-------- Recorded data --------
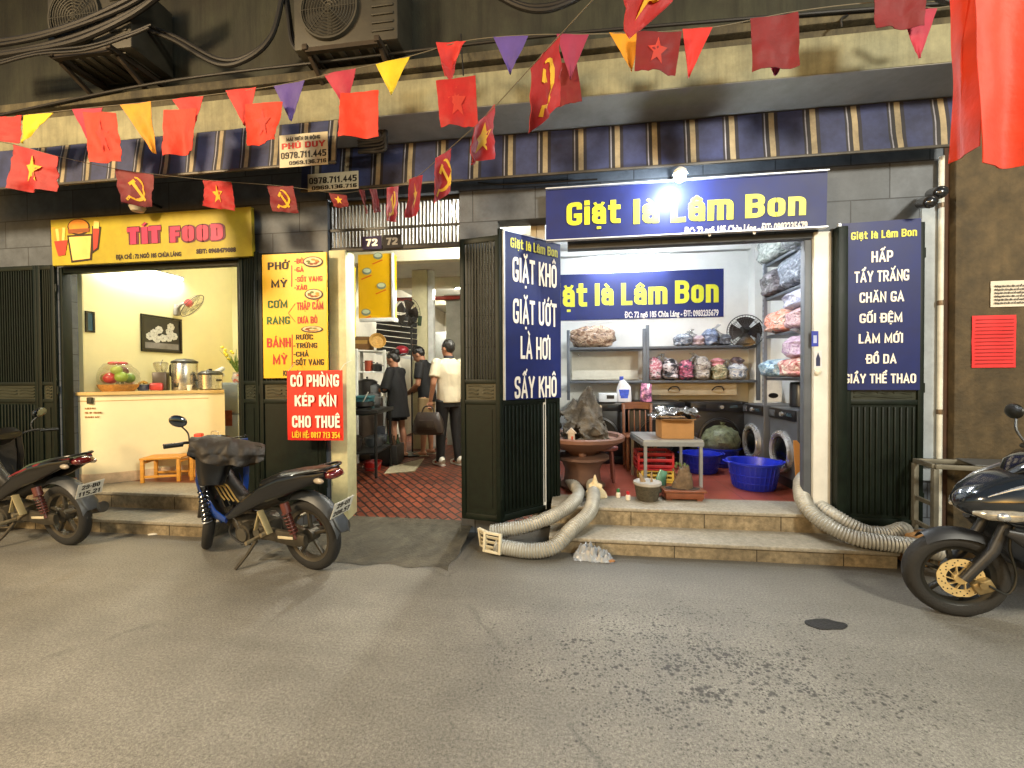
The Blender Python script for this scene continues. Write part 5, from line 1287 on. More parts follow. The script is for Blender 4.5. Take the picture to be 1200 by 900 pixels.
--------
-------- Recorded data --------
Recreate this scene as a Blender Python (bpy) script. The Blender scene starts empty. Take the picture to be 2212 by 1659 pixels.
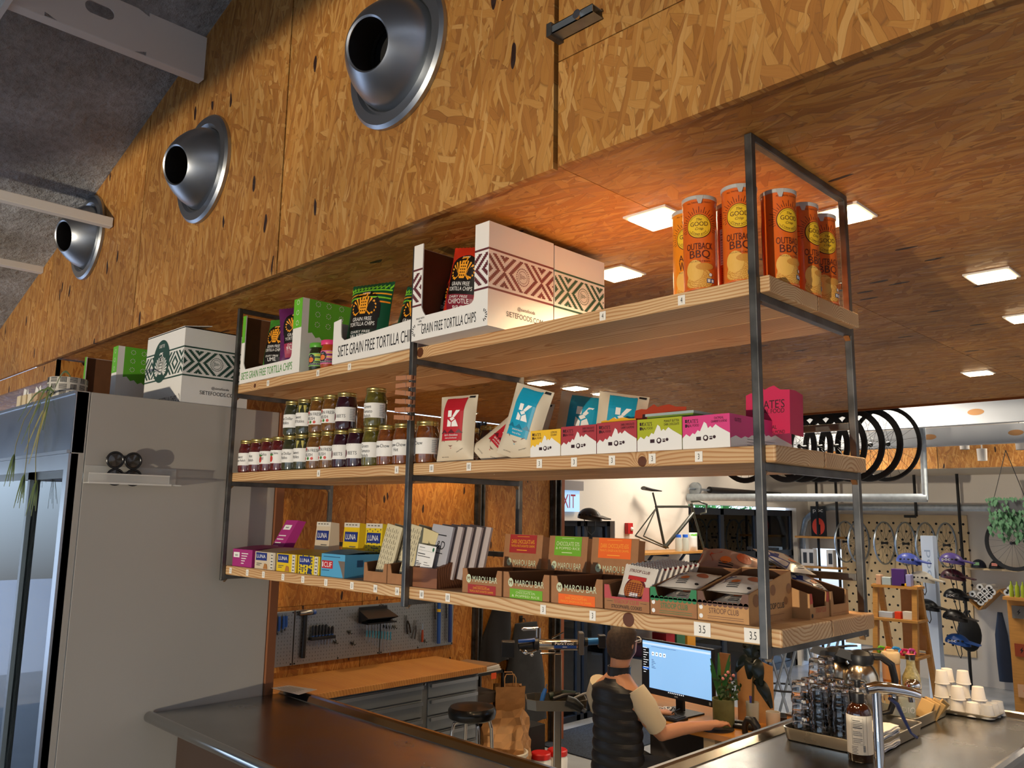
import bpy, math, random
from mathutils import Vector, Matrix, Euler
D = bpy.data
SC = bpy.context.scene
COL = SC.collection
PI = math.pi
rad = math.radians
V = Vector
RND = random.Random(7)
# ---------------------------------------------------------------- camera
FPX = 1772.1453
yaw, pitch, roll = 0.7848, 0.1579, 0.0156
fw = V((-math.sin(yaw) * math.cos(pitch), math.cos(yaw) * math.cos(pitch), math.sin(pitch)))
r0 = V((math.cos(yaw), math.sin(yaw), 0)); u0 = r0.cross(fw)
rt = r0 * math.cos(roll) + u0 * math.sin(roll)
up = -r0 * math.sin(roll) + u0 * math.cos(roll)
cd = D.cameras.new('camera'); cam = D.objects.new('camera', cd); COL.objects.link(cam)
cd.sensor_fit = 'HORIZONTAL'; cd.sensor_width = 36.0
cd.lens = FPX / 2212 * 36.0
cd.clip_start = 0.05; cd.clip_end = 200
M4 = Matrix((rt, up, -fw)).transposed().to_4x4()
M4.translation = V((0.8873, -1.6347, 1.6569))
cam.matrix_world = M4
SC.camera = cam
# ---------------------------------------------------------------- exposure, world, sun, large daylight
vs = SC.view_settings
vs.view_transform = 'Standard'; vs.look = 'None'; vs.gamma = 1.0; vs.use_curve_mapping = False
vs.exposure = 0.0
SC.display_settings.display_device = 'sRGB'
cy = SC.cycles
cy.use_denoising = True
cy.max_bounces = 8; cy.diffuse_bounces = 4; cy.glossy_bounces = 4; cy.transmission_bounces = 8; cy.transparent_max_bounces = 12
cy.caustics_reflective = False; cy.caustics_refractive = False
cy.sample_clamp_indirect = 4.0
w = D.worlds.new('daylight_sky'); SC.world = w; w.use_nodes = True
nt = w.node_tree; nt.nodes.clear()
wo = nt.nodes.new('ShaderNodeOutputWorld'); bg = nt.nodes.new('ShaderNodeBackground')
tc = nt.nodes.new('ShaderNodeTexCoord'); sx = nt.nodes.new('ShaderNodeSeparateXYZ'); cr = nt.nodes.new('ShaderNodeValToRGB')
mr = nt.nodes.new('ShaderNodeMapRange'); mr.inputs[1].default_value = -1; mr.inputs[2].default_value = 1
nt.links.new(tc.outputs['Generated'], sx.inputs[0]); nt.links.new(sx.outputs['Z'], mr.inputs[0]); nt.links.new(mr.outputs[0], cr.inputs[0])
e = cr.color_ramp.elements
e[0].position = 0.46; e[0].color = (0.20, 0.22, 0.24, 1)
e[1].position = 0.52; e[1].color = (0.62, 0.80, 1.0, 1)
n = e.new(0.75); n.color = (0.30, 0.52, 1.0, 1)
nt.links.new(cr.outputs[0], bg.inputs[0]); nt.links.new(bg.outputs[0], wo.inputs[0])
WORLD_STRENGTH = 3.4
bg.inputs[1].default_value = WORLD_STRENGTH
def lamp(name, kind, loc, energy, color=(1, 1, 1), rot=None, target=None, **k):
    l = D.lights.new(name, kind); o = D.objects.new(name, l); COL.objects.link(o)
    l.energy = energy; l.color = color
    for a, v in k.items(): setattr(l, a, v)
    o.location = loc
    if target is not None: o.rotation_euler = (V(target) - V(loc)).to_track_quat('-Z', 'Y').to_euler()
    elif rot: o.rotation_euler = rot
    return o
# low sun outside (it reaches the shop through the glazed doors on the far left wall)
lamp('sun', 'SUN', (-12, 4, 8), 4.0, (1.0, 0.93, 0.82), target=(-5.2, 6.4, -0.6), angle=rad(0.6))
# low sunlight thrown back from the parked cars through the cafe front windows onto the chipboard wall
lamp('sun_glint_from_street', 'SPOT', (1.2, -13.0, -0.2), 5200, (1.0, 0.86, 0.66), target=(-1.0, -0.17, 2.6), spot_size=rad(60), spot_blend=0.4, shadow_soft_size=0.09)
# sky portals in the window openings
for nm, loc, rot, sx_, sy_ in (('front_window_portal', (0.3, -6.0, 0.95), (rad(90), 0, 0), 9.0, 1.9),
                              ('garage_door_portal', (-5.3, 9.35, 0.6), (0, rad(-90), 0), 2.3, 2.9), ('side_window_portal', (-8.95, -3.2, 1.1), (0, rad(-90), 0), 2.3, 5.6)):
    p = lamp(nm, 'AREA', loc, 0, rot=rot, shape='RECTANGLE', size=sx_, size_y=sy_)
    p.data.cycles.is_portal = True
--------
Written exercise
Go through the entries above and pull out each line with "Python" in it.

Solution to this exercise
The Blender Python script for this scene continues. Write part 5, from line 1287 on. More parts follow. The script is for Blender 4.5. Take the picture to be 1200 by 900 pixels.
Recreate this scene as a Blender Python (bpy) script. The Blender scene starts empty. Take the picture to be 2212 by 1659 pixels.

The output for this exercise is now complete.